Thanks Louise! I almost made it, but saturated about 80% through. :rolleyes2: Pretty good for me, actually. I'll bookmark it for repeating as I need the info as I progress.

I offer the following to any other budding star gazers along the learning curve.

I suppose there is a term for the way I learn and become proficient doing something. I have to do over my mistakes until I finally get by a mistake, or onto the next step. I learn best in a nontechnical way, some of the most technical things. I'm mechanical learner, have been since childhood. Each facet to where I am in my Astro-imaging to date has been rough spot to negotiate along the learning curve. Not to mention equipment issues that were boulders rolling down on me. :eek: Still, I have persevered and continue to make my progress. And this in spite of my wanderings off, like the two plus months I beat my head against a wall trying to get Off-Axis Guiders to work with my 80mm Triple APO telescope. Finally, I got a small telescope to mount as it should be, and stumbled forward. Onward!

Mr. Stark's PHD was a major blockage on my climb up the lonely learning curve. It was anything but Push Here Dummy simple for me. Too many of the settings and complexities bewildered me. My successes were fleeting and occasional. I knew others were getting the program to work their guiding, but I needed help. Visual help. And I stumbled onto the following You-tube presentations that truly opened the door for me to the real world goodness PHD offers. PHD Basics Part #1 PHD Basics Part #2 and another about Drift Aligning in PHD which I have never used myself because I guess I stumbled on a method that has worked for me with my Celestron AVX mount and NexRemote virtual controller in my laptop. I do my 2+4 alignment stars, a post alignment Polar Alignment "fine tuning", PEC playback, and start selecting objects deep in space in Stellarium and pulling down my images in my crude but effective way.

I took the linked video's and watched them, then began applying them step by step by watching them, backing them up, freezing them on my desktop computer, while doing the settings on my laptop computer on the side. Things began working, finally. Then to reinforce them I did the settings back on my desktop computer. (Hoping one day to get the two remotely linked together. Which I have successfully acquired.)

Since it is easier for me, I gravitated to OSC imaging (One Shot Color). I bumbled along for a while shooting raw images, and wondering what to do with them.

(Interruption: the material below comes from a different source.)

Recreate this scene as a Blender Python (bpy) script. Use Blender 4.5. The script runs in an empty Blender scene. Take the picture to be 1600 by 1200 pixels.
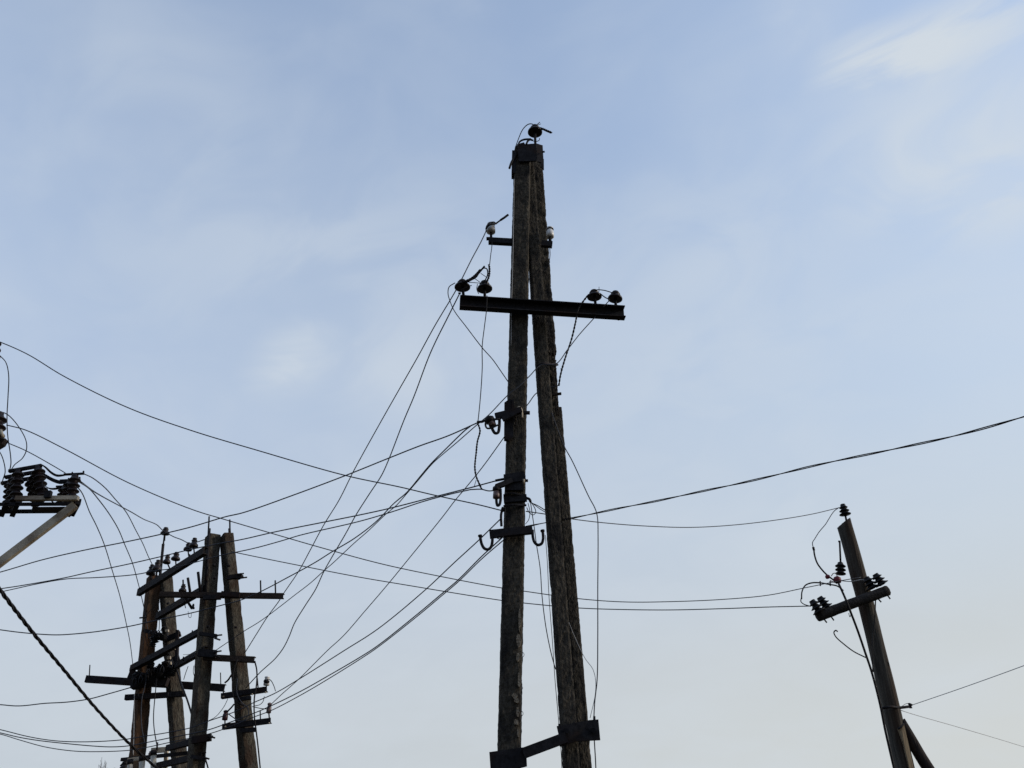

Then one night I tried YCbCr and RGB settings and finally stumbled onto a color image, of sorts. Here, finally approaching the second anniversary of my choice to enter this madness of Astrophotography I'm finally Guiding and Imaging like I had hoped to back then. Well, sort of...

I still can't stack any form of images I've taken. So I stack with time, as one friend put it. And every once in a while, even a blind mouse gets some cheese. :icon_biggrin:

Thanks for posting the link, and for all your other helpful posts!